The protected characteristic of Gender Reassignment:
A trans person (the EA uses the term ‘transsexual’) is a person who is ‘proposing to undergo, is undergoing or has undergone a process (or part of a process) for the purpose of reassigning the person’s sex by changing physiological or other attributes of sex’ (s.7) (‘GR’). The concept of GR under the EA is predicated on a binary concept of sex (‘reassigning the person’s sex’) & does not protect eg. non-binary or gender fluid people (the non-binding decision in Taylor v Jaguar is wrong).

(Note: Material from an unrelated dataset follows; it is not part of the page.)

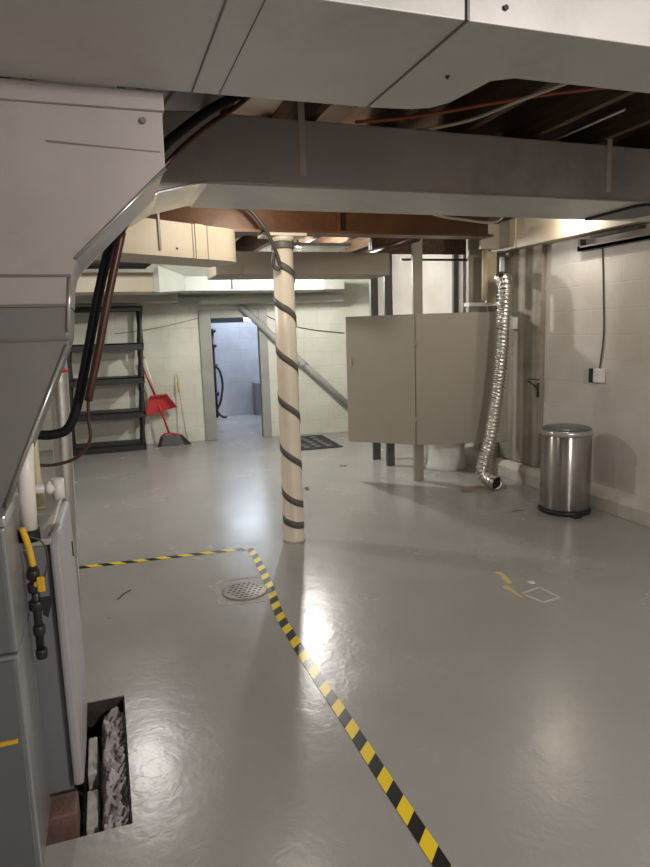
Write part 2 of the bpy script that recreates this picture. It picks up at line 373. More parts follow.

The meaning given to GR is wide – covering people who have not yet begun the process of transitioning as well as those who have completed it.
Discrimination:
Ss.13 and 19 define direct & indirect discrimination respectively, and they cover both sex & GR. These forms of discrimination are made unlawful in some contexts (eg employment, services).
Direct discrimination occurs where a person is subject to less favourable treatment because of sex or GR.
Indirect discrimination occurs where a body applies a provision, criterion or practice (PCP) to everyone within a relevant cohort that disadvantages a particular class, where that PCP is not justified.
SINGLE SEX SERVICES:
Direct discrimination on the grounds of sex:
SSSs will of necessity be directly discriminatory as against the excluded sex (exceptions are conceivable but ignored for present purposes). However, a SSS is permitted where it pursues a legitimate aim & is proportionate (Sch.3 Pt 7).
In the case of women’s SSSs (I use these- and trans women (TW) – as the paradigm since that is where the controversy lies), legitimate aims might be privacy, dignity, prevention of trauma, distress etc. Whether excluding men from women’s SSSs is a proportionate means of achieving a legitimate aim, will require that the impact of exclusion on women & alternately men is weighed & balanced.